• Pakistan Rupee (PKR) advances, Karachi 100 trades +0.85%
  • External debt servicing to remain above $10 p.a
  • US Dollar (USD) extends gains versus major peers
  • US ISM services PMI, ADP payroll data due

The US Dollar Pakistan Rupee (USD/PKR) exchange rate is resuming its downward trend on Wednesday after briefly spiking higher on Tuesday.  The pair settled +0.33% higher on Tuesday at 153.35. At 11:00 UTC, USD/PKR trades -0.4% at 152.75 towards the low of the day.

The Rupee is tracing the equities market higher. The Karachi 100 trades +0.85% at the time of writing.

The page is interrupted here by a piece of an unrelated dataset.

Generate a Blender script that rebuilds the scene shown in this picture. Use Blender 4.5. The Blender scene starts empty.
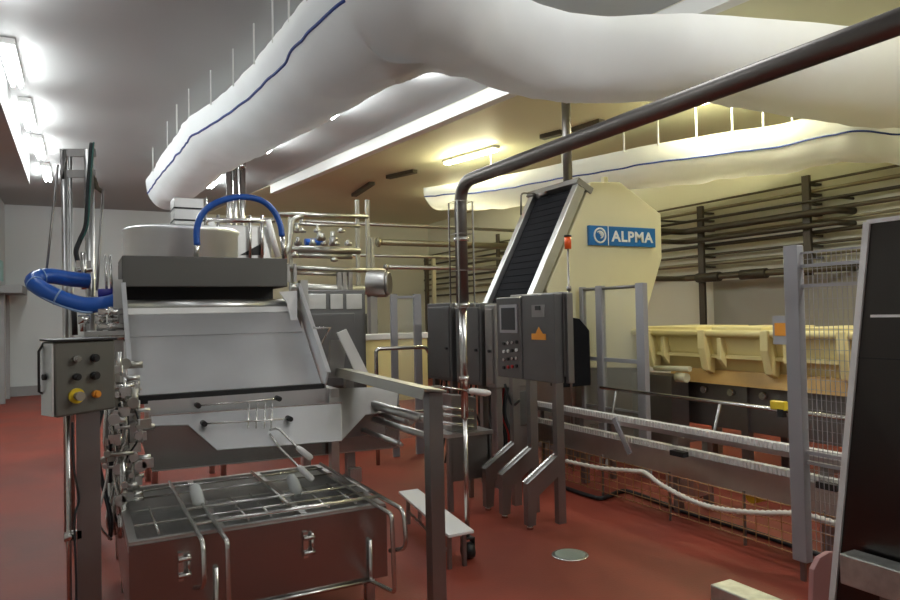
import bpy, bmesh, math, random
from mathutils import Vector, Matrix, noise
V = Vector
R = math.radians
random.seed(4)
S = bpy.context.scene
COL = S.collection

# ------------------------------------------------------------------ camera
CAM = V((0, 0, 1.65)); F = 700.0
TH, PH, RO = R(27.9), math.atan(15 / 700), R(1.2)
fw = V((math.sin(TH) * math.cos(PH), math.cos(TH) * math.cos(PH), math.sin(PH)))
r0 = V((math.cos(TH), -math.sin(TH), 0)); u0 = r0.cross(fw)
rt = r0 * math.cos(RO) - u0 * math.sin(RO); up = u0 * math.cos(RO) + r0 * math.sin(RO)
cd = bpy.data.cameras.new('camera'); cam = bpy.data.objects.new('camera', cd); COL.objects.link(cam)
cd.sensor_width = 36; cd.lens = 28; cd.clip_start = .05
cam.matrix_world = Matrix(((rt.x, up.x, -fw.x, CAM.x), (rt.y, up.y, -fw.y, CAM.y), (rt.z, up.z, -fw.z, CAM.z), (0, 0, 0, 1)))
S.camera = cam

# ------------------------------------------------------------------ world, exposure
w = bpy.data.worlds.new('world'); S.world = w; w.use_nodes = True
w.node_tree.nodes['Background'].inputs[0].default_value = (.6, .62, .65, 1)
w.node_tree.nodes['Background'].inputs[1].default_value = .15
S.view_settings.view_transform = 'Standard'; S.view_settings.look = 'None'
S.view_settings.gamma = 1; S.view_settings.exposure = -.2; S.view_settings.use_curve_mapping = False

def tube_or_fill_light(loc, power, col, parent=None, L=1.3):
    # row of three soft lights
    for dy in (-L / 3, 0, L / 3):
        ld = bpy.data.lights.new('tube_or_fill_light', 'POINT'); ld.shadow_soft_size = .09; ld.energy = power / 3; ld.color = col
        o = bpy.data.objects.new('tube_or_fill_light', ld); COL.objects.link(o); o.location = (loc[0], loc[1] + dy, loc[2])
        if parent: o.parent = parent
COOL = (.97, 1, 1); WARM = (1, .95, .58)
PW_L, PW_M, PW_R = 25, 30, 44
# unseen lights: rows continued out of frame, plus fill lights added for brightness
for y in (1.5, 4.0, 6.3): tube_or_fill_light((-.58, y, 4.2), PW_L, COOL)
for x, y in ((2.2, 2.0), (3.4, 6.6)): tube_or_fill_light((x, y, 4.2), PW_M * 1.8, COOL)  # added unseen, over and before the big duct, to brighten fabric and chute
tube_or_fill_light((4.6, 1.4, 4.2), PW_R * 5.2, (1, 1, .95))  # strong fill added out of frame to lift the cream machine and floor
for x, y in ((8.2, 2.2), (7.3, 13.3)): tube_or_fill_light((x, y, 4.2), PW_R, WARM)  # near one continues the right row; far one added, hidden by the smaller duct

# ------------------------------------------------------------------ helpers
def ray(px, py):
    return (fw * F + rt * (px - 450) + up * (300 - py)).normalized()
def P(px, py, X=None, Y=None, Z=None):
    d = ray(px, py)
    if X is not None: t = X / d.x
    elif Y is not None: t = Y / d.y
    else: t = (Z - CAM.z) / d.z
    return CAM + d * t

def fillet(pts, r, n=5, closed=False):
    pts = [V(p) for p in pts]
    if r <= 0: return pts
    out = []; N = len(pts)
    for i, p in enumerate(pts):
        if not closed and i in (0, N - 1): out.append(p); continue
        a = pts[i - 1]; b = pts[(i + 1) % N]
        la, lb = (a - p).length, (b - p).length
        k = min(r, la * .49, lb * .49)
        s, e = p + (a - p).normalized() * k, p + (b - p).normalized() * k
        for j in range(n + 1):
            t = j / n; out.append(s * (1 - t) ** 2 + p * 2 * t * (1 - t) + e * t * t)
    return out
def spline(pts, n=6):
    pts = [V(p) for p in pts]; out = []
    for i in range(len(pts) - 1):
        p0 = pts[max(i - 1, 0)]; p1 = pts[i]; p2 = pts[i + 1]; p3 = pts[min(i + 2, len(pts) - 1)]
        for j in range(n):
            t = j / n
            out.append(.5 * (2 * p1 + (p2 - p0) * t + (2 * p0 - 5 * p1 + 4 * p2 - p3) * t * t + (3 * p1 - p0 - 3 * p2 + p3) * t ** 3))
    return out + [pts[-1]]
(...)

Separately the Finance ministry warned that external debt servicing will remain above $10 billion per year for the next two years to meet mounting foreign debt obligations. These include loans from the United Arab Emirates and China.

Meanwhile the International Monetary Fund programme which had been derailed for a year, is being reviewed after its revival just one month ago. The IMF is expecting a further increase in energy prices and new taxes to be implemented, measures which the Finance Minister is opposed to.

The US Dollar is falling versus the Rupee. However, the US Dollar is rising versus its major peers. The US Dollar Index, which measures the greenback versus a basket of major currencies trades +0.04% at the time of writing at 91.32 extending gains from the previous session.

The US Dollar trades around two-week highs following hawkish comments from US treasury secretary Janey Yellen in the previous session. Yellen hinted that an interest rate rise could be necessary to stop the US economy from overheating. She then later attempted to back track the comments. However, the US Dollar charged higher anyway.

The US economic calendar is busy today. US ADP Employment data is expected to show a solid increase of 872,000 new private sector jobs in April. This would be up from 517,000 new jobs reported in March.

The ISM services PMI is expected to show an acceleration in service sector activity from an already elevated in March of 63.7. Whilst the employment component of this report also considered a lead indicator for Friday’s non-0farm payroll.